Non siamo capaci di stare a far niente, di non pensare, di stare davvero nel presente e in ciò che stiamo vivendo. La nostra mente è un continuo turbinìo di chiacchiere, solitamente incentrate su ciò che è stato fatto, ciò che si ha intenzione di fare, ciò che dovevamo fare e non abbiamo fatto, i nostri progetti, desideri, paure. Noi difficilmente siamo qui, dove dovremmo essere. Abbiamo sempre la testa da un’altra parte. Questo è il primo modo in cui siamo attivi.
Poi, lo siamo con le azioni vere e proprie. Stiamo sempre lì a fare. Al punto che alcuni soffrono, e anche tanto, se si ritrovano con le mani in mano. Cosa faccio? E, considerando che questo aspetto rientra nelle caratteristiche “femminili”, è un bel guaio quando è la donna a non riuscire a darsi pace, e si fa prendere da una specie di febbre del fare. Ci sono persone che non si vogliono fermare, perché se lo facessero si troverebbero a sentire cose spiacevoli, magari sepolte sotto strati di attivismo sfrenato. Agire per scappare, come una corsa senza sosta.
Quanto riesci a non fare nulla? A stare nelle cose che stai facendo, ad esserci davvero nel momento presente? Come stai se ti concedi una giornata di relax e di ozio?
La donna, per la sua costituzione fisica è nata per accogliere, e quindi anche (non solo, anche) per poter essere passiva, non agire.
Quante volte ci prudono le mani perché vorremmo risolvere una questione in sospeso e farlo subito, con il nostro intervento?

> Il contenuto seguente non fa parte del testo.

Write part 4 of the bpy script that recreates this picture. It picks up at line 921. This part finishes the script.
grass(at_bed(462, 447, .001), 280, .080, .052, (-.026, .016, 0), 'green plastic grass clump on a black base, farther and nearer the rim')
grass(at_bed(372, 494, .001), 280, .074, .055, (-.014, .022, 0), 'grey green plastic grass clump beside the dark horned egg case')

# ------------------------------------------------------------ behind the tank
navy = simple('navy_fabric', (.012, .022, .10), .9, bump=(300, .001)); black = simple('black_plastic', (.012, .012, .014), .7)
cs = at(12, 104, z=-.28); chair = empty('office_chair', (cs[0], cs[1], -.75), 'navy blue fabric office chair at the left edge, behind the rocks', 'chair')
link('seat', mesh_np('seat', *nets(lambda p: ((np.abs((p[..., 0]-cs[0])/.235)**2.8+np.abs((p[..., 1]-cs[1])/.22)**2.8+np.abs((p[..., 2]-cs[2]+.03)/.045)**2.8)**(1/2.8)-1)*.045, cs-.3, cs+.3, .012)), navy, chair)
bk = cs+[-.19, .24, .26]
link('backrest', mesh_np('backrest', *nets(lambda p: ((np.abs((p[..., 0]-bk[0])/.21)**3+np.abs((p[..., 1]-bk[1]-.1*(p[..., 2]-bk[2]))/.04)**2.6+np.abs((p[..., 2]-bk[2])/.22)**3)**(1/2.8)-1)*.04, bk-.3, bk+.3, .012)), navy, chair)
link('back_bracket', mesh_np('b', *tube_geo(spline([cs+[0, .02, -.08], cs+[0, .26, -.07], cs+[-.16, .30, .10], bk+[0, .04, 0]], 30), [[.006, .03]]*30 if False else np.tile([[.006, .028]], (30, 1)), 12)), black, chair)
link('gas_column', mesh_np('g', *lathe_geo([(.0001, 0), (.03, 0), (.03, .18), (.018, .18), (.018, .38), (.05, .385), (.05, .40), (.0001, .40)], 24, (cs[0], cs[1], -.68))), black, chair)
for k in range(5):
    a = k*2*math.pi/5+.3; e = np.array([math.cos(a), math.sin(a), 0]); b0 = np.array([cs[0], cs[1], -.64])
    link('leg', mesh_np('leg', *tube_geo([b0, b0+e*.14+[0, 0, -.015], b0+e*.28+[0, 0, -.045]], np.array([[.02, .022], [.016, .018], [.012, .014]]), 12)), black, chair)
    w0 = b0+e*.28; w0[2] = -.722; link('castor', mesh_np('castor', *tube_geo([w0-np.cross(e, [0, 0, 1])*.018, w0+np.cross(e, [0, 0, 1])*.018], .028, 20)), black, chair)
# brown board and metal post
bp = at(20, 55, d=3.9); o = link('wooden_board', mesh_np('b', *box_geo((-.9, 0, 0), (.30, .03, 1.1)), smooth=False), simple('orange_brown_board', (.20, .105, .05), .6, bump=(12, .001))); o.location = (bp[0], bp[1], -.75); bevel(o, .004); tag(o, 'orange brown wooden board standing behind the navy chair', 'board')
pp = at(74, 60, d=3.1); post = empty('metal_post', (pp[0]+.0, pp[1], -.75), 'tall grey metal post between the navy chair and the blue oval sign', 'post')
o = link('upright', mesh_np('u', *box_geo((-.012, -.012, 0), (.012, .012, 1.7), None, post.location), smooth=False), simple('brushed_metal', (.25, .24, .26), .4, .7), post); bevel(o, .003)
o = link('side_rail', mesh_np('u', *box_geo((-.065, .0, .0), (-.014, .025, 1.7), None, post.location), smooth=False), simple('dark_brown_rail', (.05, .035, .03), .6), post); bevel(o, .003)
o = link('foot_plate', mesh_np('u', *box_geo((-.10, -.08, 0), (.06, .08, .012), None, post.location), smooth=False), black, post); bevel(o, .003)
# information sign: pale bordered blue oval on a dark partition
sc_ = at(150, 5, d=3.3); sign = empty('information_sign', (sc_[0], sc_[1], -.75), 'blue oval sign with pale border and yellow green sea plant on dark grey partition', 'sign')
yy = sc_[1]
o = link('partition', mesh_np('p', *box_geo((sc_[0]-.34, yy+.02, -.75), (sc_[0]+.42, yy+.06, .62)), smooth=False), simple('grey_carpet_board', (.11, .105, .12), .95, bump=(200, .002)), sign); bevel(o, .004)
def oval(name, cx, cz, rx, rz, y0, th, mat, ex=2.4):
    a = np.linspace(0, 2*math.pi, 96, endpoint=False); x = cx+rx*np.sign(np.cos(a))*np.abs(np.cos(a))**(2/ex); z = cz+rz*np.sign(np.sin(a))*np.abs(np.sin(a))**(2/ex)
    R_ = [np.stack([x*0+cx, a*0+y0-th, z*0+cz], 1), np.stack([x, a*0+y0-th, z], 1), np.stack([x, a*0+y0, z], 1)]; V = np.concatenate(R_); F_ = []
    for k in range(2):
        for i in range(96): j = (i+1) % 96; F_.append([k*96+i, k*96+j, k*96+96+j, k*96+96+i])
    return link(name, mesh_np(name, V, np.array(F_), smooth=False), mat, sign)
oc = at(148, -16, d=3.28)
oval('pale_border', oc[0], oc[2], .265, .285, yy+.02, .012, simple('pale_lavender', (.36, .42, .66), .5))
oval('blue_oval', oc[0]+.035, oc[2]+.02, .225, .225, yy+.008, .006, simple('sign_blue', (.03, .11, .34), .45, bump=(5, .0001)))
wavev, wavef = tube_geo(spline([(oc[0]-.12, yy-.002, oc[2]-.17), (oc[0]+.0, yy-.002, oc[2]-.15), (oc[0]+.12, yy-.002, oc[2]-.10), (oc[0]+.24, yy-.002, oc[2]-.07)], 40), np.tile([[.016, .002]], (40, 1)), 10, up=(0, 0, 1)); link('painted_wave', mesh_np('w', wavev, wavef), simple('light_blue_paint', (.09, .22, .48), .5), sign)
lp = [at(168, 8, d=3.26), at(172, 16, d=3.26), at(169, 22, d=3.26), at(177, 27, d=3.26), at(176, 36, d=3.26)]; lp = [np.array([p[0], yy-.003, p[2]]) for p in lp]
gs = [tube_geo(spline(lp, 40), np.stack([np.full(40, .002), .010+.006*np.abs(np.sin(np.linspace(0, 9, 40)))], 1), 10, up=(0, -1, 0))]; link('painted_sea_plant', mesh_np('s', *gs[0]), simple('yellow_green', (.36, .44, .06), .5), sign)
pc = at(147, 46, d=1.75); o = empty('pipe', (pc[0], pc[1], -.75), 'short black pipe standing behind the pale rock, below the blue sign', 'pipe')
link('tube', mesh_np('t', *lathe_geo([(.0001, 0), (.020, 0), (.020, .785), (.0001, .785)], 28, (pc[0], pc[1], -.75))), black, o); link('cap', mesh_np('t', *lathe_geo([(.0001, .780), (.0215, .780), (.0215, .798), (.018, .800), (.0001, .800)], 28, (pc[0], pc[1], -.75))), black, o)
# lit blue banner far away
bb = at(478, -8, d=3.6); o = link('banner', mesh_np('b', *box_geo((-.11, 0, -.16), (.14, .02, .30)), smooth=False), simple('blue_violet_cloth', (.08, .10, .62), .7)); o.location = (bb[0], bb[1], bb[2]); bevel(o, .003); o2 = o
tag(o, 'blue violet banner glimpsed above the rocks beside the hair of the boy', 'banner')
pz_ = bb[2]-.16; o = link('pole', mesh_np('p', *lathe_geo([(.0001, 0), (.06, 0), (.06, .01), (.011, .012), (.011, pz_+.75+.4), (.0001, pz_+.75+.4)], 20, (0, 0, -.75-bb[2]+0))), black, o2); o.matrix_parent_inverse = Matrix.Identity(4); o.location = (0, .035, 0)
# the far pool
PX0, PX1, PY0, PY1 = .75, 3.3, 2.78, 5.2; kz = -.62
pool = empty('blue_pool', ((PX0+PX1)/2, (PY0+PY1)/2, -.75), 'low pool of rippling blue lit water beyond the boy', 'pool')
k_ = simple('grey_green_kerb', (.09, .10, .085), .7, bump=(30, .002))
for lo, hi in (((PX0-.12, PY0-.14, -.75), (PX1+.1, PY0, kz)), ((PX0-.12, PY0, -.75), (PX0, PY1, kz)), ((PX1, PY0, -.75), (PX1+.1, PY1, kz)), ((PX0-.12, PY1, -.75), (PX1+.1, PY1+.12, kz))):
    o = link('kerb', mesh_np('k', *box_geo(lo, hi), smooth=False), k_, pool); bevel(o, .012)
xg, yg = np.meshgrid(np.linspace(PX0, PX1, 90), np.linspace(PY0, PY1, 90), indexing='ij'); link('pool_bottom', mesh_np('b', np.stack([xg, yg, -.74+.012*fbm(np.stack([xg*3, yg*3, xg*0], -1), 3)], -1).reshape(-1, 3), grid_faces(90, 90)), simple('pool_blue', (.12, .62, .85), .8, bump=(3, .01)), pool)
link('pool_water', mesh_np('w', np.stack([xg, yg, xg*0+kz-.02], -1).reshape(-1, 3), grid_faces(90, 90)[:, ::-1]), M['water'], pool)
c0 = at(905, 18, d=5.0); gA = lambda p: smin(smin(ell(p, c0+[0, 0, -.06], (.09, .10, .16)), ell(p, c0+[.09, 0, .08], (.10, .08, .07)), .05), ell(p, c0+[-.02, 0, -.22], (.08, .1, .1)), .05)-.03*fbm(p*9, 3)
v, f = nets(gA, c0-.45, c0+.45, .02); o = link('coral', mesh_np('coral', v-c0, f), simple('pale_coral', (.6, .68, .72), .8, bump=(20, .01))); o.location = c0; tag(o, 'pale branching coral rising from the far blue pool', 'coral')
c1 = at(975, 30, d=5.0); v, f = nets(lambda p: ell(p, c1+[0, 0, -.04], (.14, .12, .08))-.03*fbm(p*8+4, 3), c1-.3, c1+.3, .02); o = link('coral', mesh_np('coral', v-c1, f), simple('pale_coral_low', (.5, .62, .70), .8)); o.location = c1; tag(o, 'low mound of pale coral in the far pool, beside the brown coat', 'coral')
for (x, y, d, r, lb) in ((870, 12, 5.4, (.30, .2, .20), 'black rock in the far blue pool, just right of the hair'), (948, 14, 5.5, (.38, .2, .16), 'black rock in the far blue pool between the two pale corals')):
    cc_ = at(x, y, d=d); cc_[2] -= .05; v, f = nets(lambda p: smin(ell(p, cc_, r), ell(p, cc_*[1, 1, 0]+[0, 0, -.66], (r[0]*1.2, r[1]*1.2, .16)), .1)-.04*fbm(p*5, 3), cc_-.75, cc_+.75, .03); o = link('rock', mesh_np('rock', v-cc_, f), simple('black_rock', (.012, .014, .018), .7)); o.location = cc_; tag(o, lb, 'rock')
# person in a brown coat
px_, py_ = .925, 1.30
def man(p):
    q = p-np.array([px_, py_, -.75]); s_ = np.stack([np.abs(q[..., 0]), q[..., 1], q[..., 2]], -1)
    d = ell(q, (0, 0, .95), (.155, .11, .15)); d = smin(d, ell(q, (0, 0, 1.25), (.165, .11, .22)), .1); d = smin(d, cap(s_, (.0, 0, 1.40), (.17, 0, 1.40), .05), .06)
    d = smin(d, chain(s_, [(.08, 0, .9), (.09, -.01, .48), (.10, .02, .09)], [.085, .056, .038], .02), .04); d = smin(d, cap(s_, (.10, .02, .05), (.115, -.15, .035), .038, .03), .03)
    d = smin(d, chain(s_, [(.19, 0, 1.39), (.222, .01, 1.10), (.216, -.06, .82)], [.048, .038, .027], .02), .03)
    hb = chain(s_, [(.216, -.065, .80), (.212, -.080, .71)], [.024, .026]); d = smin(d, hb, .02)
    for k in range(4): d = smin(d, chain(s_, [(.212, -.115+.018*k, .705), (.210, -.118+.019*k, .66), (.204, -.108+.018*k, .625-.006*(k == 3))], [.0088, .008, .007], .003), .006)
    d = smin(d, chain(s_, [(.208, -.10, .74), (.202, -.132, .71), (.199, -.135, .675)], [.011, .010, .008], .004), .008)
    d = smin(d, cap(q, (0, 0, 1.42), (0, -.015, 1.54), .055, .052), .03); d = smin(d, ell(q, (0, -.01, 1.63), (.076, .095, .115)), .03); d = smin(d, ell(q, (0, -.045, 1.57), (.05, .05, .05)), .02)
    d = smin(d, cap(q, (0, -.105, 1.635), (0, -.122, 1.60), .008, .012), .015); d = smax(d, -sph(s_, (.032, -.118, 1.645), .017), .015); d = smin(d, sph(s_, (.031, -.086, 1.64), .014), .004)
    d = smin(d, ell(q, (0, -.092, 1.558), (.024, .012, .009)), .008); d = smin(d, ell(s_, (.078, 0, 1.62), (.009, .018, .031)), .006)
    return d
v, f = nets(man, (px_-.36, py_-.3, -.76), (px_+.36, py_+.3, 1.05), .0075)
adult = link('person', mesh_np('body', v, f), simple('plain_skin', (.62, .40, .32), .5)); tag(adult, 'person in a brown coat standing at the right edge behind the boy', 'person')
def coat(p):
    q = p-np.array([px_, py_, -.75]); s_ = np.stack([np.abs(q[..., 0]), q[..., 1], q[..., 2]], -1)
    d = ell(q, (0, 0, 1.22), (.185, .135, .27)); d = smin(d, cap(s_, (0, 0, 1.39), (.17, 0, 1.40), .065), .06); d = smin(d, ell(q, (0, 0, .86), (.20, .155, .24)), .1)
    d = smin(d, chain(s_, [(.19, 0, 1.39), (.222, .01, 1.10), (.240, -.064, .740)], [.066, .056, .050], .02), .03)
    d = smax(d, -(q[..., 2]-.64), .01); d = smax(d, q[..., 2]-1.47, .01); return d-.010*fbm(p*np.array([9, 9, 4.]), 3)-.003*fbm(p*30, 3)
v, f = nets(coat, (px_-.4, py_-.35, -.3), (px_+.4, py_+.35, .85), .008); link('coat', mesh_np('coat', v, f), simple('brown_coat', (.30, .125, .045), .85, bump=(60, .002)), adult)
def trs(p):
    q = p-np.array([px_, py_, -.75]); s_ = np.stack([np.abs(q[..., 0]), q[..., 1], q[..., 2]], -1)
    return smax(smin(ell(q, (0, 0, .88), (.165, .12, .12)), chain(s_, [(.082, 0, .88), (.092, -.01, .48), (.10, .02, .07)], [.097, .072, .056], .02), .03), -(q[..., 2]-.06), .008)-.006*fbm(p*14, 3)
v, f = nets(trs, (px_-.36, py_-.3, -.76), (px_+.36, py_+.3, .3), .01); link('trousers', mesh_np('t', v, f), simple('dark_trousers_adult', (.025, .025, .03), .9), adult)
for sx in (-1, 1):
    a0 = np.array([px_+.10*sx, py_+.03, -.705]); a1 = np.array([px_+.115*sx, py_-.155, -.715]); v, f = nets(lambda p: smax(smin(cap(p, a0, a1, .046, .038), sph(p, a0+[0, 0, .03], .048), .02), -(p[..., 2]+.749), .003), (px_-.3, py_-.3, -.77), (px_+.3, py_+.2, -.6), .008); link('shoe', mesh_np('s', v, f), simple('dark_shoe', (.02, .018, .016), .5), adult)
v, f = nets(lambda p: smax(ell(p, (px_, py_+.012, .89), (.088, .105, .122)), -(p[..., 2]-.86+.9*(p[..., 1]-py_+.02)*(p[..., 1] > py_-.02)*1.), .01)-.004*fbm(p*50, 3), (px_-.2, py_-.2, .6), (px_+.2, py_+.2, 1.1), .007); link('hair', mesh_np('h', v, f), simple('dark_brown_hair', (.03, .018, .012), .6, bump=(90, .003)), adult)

Siamo troppo interventisti, troppo attivi, non sappiamo aspettare, nè metterci da parte. Ci sentiamo sempre obbligati ad agire in prima persona, a intervenire per risolvere. Non abbiamo molta fiducia nel naturale evento delle cose, nel fatto che possono andare a posto da sè, senza che noi facciamo nulla.
A volte è importante saper non agire, restare immobili, muti.
Perchè magari la soluzione arriva dopo, naturalmente e al momento giusto, e allora metteremo in campo un’azione più significativa, più incisiva, e che maggiormente rispecchia ciò che volevamo.
Agire è importante, ma va ridimensionato, pesato, valutato, a seconda dei momenti. Non bisogna eccedere in nessuno dei due aspetti, nell’azione come nella passività. Il guaio come al solito è sempre quello di trovare un equilibrio in cui entrambi gli aspetti possano interagire tra loro.